Notes on “The Hound of the Baskervilles”

Just some brief thoughts on Watermill on the Road’s touring production of The Hound of the Baskervilles, adapted from Arthur Conan Doyle’s Sherlock Holmes novel of the same name, which I saw in the garden of Stanton Harcourt village hall in Oxfordshire last August.

It was basically fine and I will always be here for gender-bent Sherlock Holmes, but it was nowhere near as witty as it thought it was and the denouement was poorly handled.

A cast of three, including two women, took on all the roles, hence Miss Holmes and Miss Watson. Funnily enough (in a way that’s not really funny at all), while this particular piece of gender-bending was not really played for laughs, the middle-class, middle-aged denizens of rural Oxfordshire who made up the majority of the audience found it simply hilarious when the cast’s single man played a woman and put on a silly voice: proof that we’ve not come anywhere near as far as we think we have when it comes to queer rights.

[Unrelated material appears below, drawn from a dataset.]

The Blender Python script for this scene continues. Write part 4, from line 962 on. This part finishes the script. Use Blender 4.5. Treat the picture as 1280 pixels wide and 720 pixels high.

I can’t remember the specifics of the ending, but I do remember that none of us (“us” being me, the Bandersnatch and the Bandersnatch’s parents) thought that it made complete sense: crucial information seemed to have been cut for pacing. (Possibly it wasn’t clear where the dog had come from?) The Bandersnatch’s parents had seen the production at the Watermill itself, and said it had been altered, and not for the better, for the tour.

It had very little to say about the source text apart from obvious jokes – jokes that aimed for the slapstick end of the spectrum rather than anything else – and all in all felt like a very safe production of a well-known property; something guaranteed to get well-off white people back into theatres and do nothing else. Which is, I guess, fine. But I wouldn’t go and see it again.